## Goal
Repeat the lines that follow, leaving nothing out.

## Information shown
========================================================================
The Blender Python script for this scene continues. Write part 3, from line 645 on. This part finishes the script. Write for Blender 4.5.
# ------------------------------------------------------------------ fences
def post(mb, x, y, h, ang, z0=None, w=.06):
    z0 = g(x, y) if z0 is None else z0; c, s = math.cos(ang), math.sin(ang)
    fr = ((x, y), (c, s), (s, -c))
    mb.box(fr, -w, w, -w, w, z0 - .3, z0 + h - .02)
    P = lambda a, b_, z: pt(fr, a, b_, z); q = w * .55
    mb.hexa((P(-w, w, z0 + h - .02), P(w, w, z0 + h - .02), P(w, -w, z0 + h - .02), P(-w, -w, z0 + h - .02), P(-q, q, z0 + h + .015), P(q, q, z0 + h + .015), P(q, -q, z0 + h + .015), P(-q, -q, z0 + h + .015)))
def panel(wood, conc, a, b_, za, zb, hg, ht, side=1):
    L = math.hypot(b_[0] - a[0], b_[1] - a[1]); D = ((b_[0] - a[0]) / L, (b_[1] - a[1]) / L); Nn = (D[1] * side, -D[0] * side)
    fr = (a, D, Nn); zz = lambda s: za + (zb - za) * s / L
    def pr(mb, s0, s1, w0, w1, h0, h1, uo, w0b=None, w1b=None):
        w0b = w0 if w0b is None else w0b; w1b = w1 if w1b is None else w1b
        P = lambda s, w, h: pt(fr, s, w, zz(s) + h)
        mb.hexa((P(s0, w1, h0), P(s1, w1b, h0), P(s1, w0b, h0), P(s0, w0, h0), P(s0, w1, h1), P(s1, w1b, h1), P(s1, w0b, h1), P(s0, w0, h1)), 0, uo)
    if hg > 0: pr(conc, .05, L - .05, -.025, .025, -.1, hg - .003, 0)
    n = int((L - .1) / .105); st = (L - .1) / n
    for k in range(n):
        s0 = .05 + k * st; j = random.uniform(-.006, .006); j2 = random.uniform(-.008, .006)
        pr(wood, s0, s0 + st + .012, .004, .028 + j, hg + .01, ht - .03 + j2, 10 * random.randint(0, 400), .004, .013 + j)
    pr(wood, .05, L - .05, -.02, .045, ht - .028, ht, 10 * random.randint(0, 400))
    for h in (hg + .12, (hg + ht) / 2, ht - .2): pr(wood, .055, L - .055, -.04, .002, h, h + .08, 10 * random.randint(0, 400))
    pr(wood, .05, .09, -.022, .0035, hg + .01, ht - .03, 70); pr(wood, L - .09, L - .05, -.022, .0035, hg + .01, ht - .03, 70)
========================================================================
## Result of the task
The Blender Python script for this scene continues. Write part 3, from line 645 on. This part finishes the script. Write for Blender 4.5.
# ------------------------------------------------------------------ fences
def post(mb, x, y, h, ang, z0=None, w=.06):
    z0 = g(x, y) if z0 is None else z0; c, s = math.cos(ang), math.sin(ang)
    fr = ((x, y), (c, s), (s, -c))
    mb.box(fr, -w, w, -w, w, z0 - .3, z0 + h - .02)
    P = lambda a, b_, z: pt(fr, a, b_, z); q = w * .55
    mb.hexa((P(-w, w, z0 + h - .02), P(w, w, z0 + h - .02), P(w, -w, z0 + h - .02), P(-w, -w, z0 + h - .02), P(-q, q, z0 + h + .015), P(q, q, z0 + h + .015), P(q, -q, z0 + h + .015), P(-q, -q, z0 + h + .015)))
def panel(wood, conc, a, b_, za, zb, hg, ht, side=1):
    L = math.hypot(b_[0] - a[0], b_[1] - a[1]); D = ((b_[0] - a[0]) / L, (b_[1] - a[1]) / L); Nn = (D[1] * side, -D[0] * side)
    fr = (a, D, Nn); zz = lambda s: za + (zb - za) * s / L
    def pr(mb, s0, s1, w0, w1, h0, h1, uo, w0b=None, w1b=None):
        w0b = w0 if w0b is None else w0b; w1b = w1 if w1b is None else w1b
        P = lambda s, w, h: pt(fr, s, w, zz(s) + h)
        mb.hexa((P(s0, w1, h0), P(s1, w1b, h0), P(s1, w0b, h0), P(s0, w0, h0), P(s0, w1, h1), P(s1, w1b, h1), P(s1, w0b, h1), P(s0, w0, h1)), 0, uo)
    if hg > 0: pr(conc, .05, L - .05, -.025, .025, -.1, hg - .003, 0)
    n = int((L - .1) / .105); st = (L - .1) / n
    for k in range(n):
        s0 = .05 + k * st; j = random.uniform(-.006, .006); j2 = random.uniform(-.008, .006)
        pr(wood, s0, s0 + st + .012, .004, .028 + j, hg + .01, ht - .03 + j2, 10 * random.randint(0, 400), .004, .013 + j)
    pr(wood, .05, L - .05, -.02, .045, ht - .028, ht, 10 * random.randint(0, 400))
    for h in (hg + .12, (hg + ht) / 2, ht - .2): pr(wood, .055, L - .055, -.04, .002, h, h + .08, 10 * random.randint(0, 400))
    pr(wood, .05, .09, -.022, .0035, hg + .01, ht - .03, 70); pr(wood, L - .09, L - .05, -.022, .0035, hg + .01, ht - .03, 70)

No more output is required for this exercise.